Set down, exactly as written, only the lines starting with the one that holds "Write a Blender" and ending with the one that holds "for o in list(bpy.data.objects): bpy.data.objects.remove(o)".

++++ DATA FOR THIS TASK

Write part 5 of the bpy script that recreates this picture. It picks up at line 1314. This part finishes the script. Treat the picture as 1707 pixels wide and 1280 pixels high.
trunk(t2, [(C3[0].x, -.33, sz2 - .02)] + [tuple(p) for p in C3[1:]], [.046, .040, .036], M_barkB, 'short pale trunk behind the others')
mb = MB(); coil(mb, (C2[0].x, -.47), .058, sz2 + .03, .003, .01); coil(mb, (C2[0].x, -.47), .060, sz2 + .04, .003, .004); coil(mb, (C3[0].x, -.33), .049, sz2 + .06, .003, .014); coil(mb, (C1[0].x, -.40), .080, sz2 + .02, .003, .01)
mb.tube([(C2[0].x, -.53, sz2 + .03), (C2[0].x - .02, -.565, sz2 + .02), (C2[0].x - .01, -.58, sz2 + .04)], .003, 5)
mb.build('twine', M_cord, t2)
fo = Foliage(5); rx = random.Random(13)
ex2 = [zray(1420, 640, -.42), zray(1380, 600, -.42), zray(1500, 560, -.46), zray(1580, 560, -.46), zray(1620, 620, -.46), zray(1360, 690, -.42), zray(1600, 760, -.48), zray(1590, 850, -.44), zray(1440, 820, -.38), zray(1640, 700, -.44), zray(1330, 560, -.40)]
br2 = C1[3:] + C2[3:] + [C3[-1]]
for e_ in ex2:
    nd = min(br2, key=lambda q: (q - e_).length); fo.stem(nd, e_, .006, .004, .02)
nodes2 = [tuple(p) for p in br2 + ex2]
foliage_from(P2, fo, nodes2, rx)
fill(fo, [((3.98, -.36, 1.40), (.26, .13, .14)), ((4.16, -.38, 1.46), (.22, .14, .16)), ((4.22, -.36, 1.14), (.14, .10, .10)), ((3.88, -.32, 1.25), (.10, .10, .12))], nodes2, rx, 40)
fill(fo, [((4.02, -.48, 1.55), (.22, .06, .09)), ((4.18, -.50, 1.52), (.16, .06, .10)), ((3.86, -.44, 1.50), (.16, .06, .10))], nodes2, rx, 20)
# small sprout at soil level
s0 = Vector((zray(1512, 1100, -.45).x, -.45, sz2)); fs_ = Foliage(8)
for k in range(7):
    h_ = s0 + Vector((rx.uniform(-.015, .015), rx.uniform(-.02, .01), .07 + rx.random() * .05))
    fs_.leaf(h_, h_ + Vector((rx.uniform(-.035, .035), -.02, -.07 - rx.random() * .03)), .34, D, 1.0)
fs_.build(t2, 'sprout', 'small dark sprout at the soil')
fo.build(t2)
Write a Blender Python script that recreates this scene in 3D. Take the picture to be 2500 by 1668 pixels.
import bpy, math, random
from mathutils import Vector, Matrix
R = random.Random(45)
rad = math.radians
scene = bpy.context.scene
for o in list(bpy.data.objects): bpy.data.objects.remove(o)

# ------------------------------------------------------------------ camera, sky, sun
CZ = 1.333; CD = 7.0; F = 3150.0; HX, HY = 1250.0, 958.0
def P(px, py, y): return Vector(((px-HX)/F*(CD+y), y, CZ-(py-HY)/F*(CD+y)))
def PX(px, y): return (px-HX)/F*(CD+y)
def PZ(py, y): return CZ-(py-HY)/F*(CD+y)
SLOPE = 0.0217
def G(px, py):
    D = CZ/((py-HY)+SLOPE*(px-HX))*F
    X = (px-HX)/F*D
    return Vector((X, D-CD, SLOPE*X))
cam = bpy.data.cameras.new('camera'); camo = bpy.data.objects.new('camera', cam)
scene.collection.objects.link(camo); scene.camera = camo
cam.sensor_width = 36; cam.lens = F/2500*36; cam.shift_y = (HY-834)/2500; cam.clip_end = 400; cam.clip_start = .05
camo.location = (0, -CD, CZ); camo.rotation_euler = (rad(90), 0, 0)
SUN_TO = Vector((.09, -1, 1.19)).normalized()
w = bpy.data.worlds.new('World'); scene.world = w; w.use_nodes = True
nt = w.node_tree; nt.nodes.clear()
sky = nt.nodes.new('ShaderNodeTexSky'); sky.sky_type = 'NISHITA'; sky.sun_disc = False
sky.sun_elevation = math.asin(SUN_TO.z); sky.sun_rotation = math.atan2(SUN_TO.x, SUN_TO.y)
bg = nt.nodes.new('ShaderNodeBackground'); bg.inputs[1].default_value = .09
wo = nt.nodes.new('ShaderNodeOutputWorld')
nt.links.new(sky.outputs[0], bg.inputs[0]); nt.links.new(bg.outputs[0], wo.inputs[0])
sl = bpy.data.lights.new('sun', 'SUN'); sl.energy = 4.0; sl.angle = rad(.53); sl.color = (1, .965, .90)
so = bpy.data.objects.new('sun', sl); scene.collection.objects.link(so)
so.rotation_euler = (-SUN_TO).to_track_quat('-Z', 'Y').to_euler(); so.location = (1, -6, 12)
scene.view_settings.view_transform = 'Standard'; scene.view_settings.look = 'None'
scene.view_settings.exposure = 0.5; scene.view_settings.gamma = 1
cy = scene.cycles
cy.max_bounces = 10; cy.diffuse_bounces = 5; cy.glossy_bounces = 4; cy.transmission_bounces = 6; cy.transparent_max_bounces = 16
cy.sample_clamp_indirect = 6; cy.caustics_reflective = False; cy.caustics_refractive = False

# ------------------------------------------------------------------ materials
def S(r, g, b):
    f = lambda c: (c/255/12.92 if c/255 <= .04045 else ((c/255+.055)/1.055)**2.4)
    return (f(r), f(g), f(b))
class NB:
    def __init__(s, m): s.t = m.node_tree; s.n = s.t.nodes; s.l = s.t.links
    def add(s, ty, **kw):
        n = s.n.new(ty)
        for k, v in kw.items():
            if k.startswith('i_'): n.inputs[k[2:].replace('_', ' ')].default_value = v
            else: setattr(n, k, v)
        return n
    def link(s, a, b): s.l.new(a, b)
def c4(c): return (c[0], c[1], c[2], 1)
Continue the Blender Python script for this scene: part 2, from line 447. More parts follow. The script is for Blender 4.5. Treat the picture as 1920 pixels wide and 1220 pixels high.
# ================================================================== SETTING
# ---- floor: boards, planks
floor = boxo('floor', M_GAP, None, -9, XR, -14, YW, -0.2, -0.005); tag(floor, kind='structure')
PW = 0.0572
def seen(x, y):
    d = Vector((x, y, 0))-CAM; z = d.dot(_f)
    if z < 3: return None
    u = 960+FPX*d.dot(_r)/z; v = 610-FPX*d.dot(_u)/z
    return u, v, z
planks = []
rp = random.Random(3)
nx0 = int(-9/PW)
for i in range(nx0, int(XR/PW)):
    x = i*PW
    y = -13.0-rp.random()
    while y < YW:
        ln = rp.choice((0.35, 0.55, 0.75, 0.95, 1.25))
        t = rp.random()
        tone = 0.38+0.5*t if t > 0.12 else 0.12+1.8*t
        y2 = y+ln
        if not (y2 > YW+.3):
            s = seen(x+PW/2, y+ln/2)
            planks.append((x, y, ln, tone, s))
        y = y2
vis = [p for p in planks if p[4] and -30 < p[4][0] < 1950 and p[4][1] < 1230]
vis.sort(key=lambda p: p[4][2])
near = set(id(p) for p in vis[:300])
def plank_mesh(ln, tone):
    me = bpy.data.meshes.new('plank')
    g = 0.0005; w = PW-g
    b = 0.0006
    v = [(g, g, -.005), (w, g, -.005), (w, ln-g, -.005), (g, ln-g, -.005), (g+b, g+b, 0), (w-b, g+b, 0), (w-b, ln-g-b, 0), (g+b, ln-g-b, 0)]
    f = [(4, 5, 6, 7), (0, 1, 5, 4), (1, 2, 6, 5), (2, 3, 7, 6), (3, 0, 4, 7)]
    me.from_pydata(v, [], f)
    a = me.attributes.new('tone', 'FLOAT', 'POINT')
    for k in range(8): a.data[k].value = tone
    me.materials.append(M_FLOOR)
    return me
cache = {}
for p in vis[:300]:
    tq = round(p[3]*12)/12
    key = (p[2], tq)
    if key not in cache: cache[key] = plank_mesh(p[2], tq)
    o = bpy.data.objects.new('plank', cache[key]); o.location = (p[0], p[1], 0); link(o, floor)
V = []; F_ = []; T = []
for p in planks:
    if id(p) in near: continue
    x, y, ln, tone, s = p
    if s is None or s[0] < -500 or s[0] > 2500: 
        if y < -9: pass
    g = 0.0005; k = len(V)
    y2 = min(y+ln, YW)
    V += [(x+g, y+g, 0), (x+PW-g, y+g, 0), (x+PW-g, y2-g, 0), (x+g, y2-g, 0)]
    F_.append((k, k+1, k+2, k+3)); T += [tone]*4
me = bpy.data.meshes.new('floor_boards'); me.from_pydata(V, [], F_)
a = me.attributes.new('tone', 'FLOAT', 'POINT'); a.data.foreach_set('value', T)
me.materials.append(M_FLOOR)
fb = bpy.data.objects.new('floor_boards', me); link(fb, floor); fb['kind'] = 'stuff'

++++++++

* _COMPLETE RESPONSE_:
Write a Blender Python script that recreates this scene in 3D. Take the picture to be 2500 by 1668 pixels.
import bpy, math, random
from mathutils import Vector, Matrix
R = random.Random(45)
rad = math.radians
scene = bpy.context.scene
for o in list(bpy.data.objects): bpy.data.objects.remove(o)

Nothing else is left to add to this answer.